— Dataset section —
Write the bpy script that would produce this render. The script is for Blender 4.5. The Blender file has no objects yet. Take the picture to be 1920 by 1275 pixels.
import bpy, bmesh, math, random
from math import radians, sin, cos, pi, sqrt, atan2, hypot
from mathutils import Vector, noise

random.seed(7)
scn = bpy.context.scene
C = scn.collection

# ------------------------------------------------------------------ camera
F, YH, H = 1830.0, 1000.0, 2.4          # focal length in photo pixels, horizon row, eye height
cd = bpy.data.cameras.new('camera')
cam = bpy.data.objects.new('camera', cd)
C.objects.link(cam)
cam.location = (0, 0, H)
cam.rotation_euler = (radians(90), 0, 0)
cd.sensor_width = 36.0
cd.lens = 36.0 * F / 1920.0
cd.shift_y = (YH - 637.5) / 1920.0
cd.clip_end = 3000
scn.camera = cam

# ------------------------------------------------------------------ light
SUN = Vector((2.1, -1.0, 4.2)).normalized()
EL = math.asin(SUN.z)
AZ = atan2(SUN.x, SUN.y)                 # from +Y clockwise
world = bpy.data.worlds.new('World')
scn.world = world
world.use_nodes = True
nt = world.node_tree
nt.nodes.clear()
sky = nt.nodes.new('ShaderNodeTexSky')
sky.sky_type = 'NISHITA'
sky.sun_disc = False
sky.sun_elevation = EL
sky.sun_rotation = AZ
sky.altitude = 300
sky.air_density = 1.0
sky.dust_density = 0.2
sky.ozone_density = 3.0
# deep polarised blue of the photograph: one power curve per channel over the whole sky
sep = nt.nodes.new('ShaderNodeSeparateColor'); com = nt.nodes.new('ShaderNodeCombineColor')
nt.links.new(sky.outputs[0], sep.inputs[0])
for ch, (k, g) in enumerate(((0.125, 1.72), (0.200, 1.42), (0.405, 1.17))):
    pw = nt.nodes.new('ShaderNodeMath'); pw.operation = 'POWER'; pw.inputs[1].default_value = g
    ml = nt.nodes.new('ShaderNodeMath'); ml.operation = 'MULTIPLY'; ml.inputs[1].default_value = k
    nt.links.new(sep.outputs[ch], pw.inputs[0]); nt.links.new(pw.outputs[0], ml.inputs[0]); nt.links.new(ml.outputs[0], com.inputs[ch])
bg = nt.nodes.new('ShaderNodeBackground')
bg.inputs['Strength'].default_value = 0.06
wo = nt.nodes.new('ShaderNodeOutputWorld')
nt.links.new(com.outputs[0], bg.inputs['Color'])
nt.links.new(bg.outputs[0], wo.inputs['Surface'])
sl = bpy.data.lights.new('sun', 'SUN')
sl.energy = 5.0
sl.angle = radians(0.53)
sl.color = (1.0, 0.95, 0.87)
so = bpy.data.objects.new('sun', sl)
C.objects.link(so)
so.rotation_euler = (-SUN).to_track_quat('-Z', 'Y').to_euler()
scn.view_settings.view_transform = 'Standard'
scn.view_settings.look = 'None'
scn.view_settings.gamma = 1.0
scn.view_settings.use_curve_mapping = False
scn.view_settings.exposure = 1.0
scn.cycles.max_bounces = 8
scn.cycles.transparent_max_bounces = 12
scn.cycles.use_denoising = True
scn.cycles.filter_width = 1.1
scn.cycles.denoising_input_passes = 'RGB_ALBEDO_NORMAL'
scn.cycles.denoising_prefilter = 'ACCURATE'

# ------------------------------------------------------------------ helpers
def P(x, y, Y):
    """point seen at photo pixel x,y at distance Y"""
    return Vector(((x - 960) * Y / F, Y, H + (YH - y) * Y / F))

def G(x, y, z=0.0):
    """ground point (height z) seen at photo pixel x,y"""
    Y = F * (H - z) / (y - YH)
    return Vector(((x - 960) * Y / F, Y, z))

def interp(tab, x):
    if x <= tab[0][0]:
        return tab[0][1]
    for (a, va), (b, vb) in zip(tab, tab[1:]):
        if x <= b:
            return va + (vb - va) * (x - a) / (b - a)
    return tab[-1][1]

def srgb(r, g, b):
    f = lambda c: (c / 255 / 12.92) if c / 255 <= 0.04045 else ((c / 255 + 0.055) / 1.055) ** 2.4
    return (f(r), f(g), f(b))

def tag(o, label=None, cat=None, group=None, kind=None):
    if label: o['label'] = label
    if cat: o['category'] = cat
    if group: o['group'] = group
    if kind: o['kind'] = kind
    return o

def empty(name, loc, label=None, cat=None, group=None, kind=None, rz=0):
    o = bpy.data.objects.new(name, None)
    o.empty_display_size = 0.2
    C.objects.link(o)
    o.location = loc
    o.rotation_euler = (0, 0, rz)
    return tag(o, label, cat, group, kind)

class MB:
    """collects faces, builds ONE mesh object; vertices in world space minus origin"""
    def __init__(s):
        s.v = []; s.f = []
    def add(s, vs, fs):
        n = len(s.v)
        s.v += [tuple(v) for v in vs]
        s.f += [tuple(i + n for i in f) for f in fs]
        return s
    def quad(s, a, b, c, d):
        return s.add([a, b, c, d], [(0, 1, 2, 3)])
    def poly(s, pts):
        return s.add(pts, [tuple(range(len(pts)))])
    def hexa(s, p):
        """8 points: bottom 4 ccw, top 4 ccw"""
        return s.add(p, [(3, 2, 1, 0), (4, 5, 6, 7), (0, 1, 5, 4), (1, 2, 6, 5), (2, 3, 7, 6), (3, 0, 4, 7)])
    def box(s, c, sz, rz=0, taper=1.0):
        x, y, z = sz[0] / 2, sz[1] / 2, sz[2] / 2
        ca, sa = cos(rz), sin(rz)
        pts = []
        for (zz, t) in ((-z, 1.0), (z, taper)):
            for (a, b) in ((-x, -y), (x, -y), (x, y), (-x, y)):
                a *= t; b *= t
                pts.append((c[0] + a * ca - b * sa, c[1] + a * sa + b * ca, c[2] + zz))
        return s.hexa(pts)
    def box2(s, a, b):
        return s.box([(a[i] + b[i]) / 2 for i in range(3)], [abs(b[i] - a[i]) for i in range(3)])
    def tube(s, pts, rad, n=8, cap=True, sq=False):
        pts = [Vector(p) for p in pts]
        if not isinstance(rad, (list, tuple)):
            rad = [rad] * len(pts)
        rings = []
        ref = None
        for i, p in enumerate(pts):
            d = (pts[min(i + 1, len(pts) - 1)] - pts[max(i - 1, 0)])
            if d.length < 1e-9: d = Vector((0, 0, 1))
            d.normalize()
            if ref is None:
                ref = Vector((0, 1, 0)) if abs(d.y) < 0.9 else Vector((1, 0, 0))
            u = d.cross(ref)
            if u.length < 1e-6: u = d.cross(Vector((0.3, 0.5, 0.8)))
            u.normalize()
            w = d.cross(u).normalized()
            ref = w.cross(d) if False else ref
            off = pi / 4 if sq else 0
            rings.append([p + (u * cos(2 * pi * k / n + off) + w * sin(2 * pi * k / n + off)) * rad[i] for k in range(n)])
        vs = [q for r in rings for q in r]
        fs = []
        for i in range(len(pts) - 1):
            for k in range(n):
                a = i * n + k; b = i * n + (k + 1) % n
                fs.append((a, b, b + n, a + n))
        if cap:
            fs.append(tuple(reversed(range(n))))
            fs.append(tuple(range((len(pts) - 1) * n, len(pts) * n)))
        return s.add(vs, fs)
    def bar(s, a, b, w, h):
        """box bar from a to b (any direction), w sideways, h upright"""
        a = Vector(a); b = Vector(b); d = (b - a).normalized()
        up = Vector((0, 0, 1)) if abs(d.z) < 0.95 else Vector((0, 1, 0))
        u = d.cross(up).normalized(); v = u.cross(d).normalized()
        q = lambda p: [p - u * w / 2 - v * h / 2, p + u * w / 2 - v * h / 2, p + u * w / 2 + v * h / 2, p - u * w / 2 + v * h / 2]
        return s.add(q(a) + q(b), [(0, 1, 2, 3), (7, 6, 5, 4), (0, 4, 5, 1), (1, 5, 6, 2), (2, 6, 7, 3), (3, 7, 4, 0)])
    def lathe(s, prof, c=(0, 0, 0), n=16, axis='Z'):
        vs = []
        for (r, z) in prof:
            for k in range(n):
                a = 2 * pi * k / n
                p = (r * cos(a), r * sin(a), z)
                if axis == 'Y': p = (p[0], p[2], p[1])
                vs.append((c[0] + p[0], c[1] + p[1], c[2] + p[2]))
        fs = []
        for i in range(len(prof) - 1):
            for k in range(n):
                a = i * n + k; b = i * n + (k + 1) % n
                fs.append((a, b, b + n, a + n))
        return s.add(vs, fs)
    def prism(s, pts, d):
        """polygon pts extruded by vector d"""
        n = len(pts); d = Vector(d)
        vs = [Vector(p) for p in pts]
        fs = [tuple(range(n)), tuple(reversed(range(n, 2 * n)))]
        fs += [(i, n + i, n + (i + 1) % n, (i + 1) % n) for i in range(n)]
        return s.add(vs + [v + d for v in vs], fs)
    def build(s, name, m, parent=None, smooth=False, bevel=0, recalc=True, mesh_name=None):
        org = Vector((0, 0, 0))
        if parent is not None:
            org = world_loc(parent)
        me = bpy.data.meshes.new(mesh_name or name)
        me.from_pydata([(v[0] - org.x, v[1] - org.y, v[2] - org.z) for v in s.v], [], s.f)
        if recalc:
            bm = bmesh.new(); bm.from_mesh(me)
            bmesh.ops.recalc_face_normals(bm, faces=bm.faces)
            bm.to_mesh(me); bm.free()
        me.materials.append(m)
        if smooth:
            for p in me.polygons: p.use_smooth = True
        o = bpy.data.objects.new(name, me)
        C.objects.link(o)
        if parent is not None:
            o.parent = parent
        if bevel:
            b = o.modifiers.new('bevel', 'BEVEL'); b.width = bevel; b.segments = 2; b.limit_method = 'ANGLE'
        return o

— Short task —
Quote the listing above from its first line to the line with "scn.camera = cam", inclusive, and add nothing.

— Result of the task —
Write the bpy script that would produce this render. The script is for Blender 4.5. The Blender file has no objects yet. Take the picture to be 1920 by 1275 pixels.
import bpy, bmesh, math, random
from math import radians, sin, cos, pi, sqrt, atan2, hypot
from mathutils import Vector, noise

random.seed(7)
scn = bpy.context.scene
C = scn.collection

# ------------------------------------------------------------------ camera
F, YH, H = 1830.0, 1000.0, 2.4          # focal length in photo pixels, horizon row, eye height
cd = bpy.data.cameras.new('camera')
cam = bpy.data.objects.new('camera', cd)
C.objects.link(cam)
cam.location = (0, 0, H)
cam.rotation_euler = (radians(90), 0, 0)
cd.sensor_width = 36.0
cd.lens = 36.0 * F / 1920.0
cd.shift_y = (YH - 637.5) / 1920.0
cd.clip_end = 3000
scn.camera = cam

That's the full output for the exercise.